The UN Committee on the Rights of the Child has called on the Georgian authorities to suspend a court order demanding confidential data about an underage beneficiary from Sapari, a local women’s rights group.

The Committee, which monitors states’ compliance with the United Nations Convention on the Rights of the Child, granted Sapari’s request and “called on Georgia to refrain from requesting, disclosing, or handing over personal information about the beneficiary to any party, including the Anti-Corruption Bureau,” the group said in a July 18 statement.

Calling the decision “crucial,” Sapari added that it set a legal precedent: “The swift reaction of the UN Committee on the Rights of the Child means the activation of an international legal mechanism to stop the repression against Georgian non-governmental organizations, and at the same time, it shows that the international community is paying close attention to Georgia’s fulfillment of its obligations and will not overlook the persecution of civil society.”

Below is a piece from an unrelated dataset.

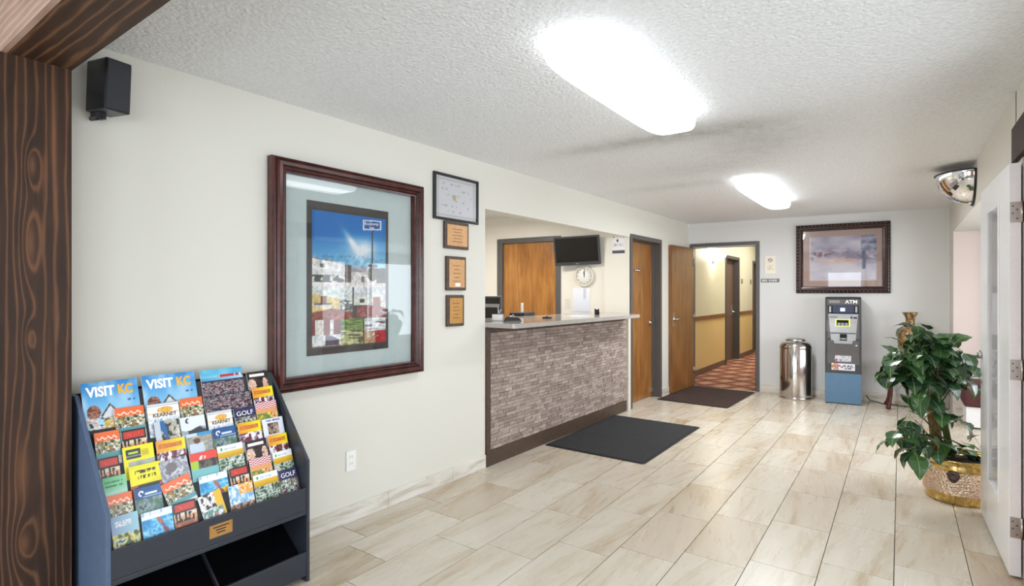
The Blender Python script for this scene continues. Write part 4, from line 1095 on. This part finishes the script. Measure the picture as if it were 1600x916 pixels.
# ------------------------------------------------------------------ ceiling lamps
def lamp(cx, y0, y1, w_, lab, power):
    t = thing('ceiling_light', lab, 'ceiling light', (cx, (y0+y1)/2, H), 0, 'fluorescent ceiling lights')
    L2 = (y1-y0)/2
    MB().box(-w_/2+.04, w_/2-.04, -L2+.08, L2-.08, -.02, 0).obj('base_plate', 'white_paint', t)
    n = 40; rings = []
    for s_, z in ((1.0, -.004), (1.0, -.045), (.985, -.068), (.93, -.082), (.80, -.088)):
        ring = []
        for i in range(n):
            a = 2*math.pi*(i+.5)/n; c_, d_ = math.cos(a), math.sin(a); p = 5.0
            rx = (abs(c_)**(2/p))*(1 if c_ >= 0 else -1)*(w_/2-(1-s_)*.16); ry = (abs(d_)**(2/p))*(1 if d_ >= 0 else -1)*(L2-(1-s_)*.16)
            ring.append((rx, ry, z))
        rings.append(ring)
    vs = [p for r_ in rings for p in r_]; fs = [(k*n+i, k*n+(i+1) % n, (k+1)*n+(i+1) % n, (k+1)*n+i) for k in range(len(rings)-1) for i in range(n)]
    fs.append(list(range((len(rings)-1)*n, len(rings)*n)))
    MB().add(vs, fs, smooth=True).obj('lens', 'lamp_lens', t)
    area('ceiling_light_glow', (cx, (y0+y1)/2, H-.10), (cx, (y0+y1)/2, 0), w_*.9, (y1-y0)*.9, power, (.97, .99, 1))
lamp(-1.085, 1.86, 3.22, .30, 'long wraparound fluorescent ceiling light nearest the camera, lit', 3)
lamp(-1.11, 5.10, 6.80, .27, 'smaller looking lit fluorescent ceiling light near the far wall', 34)
# office and hall fittings (office fixture and hall glow unseen, added for light)
t = thing('office_fill_light', 'unseen round ceiling light added to light the office behind the counter', 'ceiling light', (-3.9, 4.6, H))
MB().lathe([(0, -.07), (.16, -.05), (.2, -.01), (.2, 0)], n=30).obj('shade', 'lamp_lens', t)
area('office_fill_glow', (-3.9, 4.6, H-.1), (-3.9, 4.6, 0), .5, .5, 30, (1, .96, .9))
area('hall_fill_glow', (-2.0, 12.0, 2.66), (-2.0, 12.0, 0), .4, 3.0, 36, (1, .95, .85))
t = thing('wall_sconce', 'bright lit glass sconce on the hallway wall seen through the doorway', 'wall lamp', (-2.78, 10.1, 2.05))
MB().box(0, .02, -.05, .05, -.12, .06).obj('back_plate', 'brushed', t)
MB().lathe([(.02, -.02), (.07, .0), (.13, .05), (.16, .11)], (.10, 0, -.06), 24).obj('shade', 'sconce_glass', t)
d_ = bpy.data.lights.new('sconce_bulb', 'POINT'); d_.energy = 14; d_.color = (1, .95, .85); d_.shadow_soft_size = .05
o = bpy.data.objects.new('sconce_bulb', d_); COL.objects.link(o); o.location = (-2.64, 10.1, 2.13)
for k, y in enumerate((12.3, 13.15)):
    tag(bx(0, .01, 0, .12, 0, .10).obj('room_sign', 'ink_grey', None, loc=(-2.78, y, 1.60)), ('small grey room sign just beyond the first hallway door', 'small grey room sign just before the second hallway door')[k], 'sign', 'hallway room signs')

# ------------------------------------------------------------------ mats
def floor_mat(name, lab, mat, edge, mtx, w_, l_):
    t = thing(name, lab, 'mat', mtx=mtx)
    mb = MB(); n = 20; pts = []
    for cx, cy, a0 in ((w_/2-.03, l_/2-.03, 0), (-w_/2+.03, l_/2-.03, 90), (-w_/2+.03, -l_/2+.03, 180), (w_/2-.03, -l_/2+.03, 270)):
        for k in range(5): a = R(a0+22.5*k); pts.append((cx+.03*math.cos(a), cy+.03*math.sin(a)))
    mb.prism(pts, 2, .001, .004).obj('rubber_backing', 'rubber', t)
    mb = MB(); mb.prism([(x*(w_-.05)/w_, y*(l_-.05)/l_) for x, y in pts], 2, .004, .009).obj('pile', mat, t)
floor_mat('floor_mat', 'charcoal grey doormat on the tiles in front of the reception counter', 'mat_grey', '', Matrix.Translation(LWp(.495, 4.955))@Matrix.Rotation(-.005, 4, 'Z'), .96, 1.50)
floor_mat('floor_mat', 'dark brown doormat at the hallway doorway', 'mat_brown', '', Matrix.Translation((-2.12, 7.50, 0))@Matrix.Rotation(-.035, 4, 'Z'), .90, 1.34)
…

Sapari also noted that the first time the CRC applied such a measure was in the 2024 Ninotsminda orphanage case, where the Committee urged Georgia to compensate the victims, issue a public apology, and investigate the perpetrators.

The CRC’s move comes after Georgia’s Anti-Corruption Bureau – widely seen as controlled by the ruling party – requested extensive data from local organizations and their beneficiaries. Eight groups, including Sapari, have been targeted with such inspection requests after the Tbilisi City Court approved the Anti-Corruption Bureau’s requests. The court orders cited the provisions from three Georgian laws to justify the Bureau’s authority: the Law on Grants, the Law on Political Associations of Citizens, and the Law on Combating Corruption.

The targeted organizations have publicly refused to hand over sensitive data about their beneficiaries. “We are not going to betray the trust of the citizens under our protection, even if it leads to our persecution and imprisonment,” they said in a joint statement on June 18.

Amnesty International, the global human rights watchdog, said the legal actions against CSOs are an example of the Georgian authorities’ “escalating repression of the rights to freedom of expression and association” and the “weaponization of the country’s justice system and the Anti-Corruption Bureau to target and crackdown on human rights defenders, activists and independent civil society organizations.”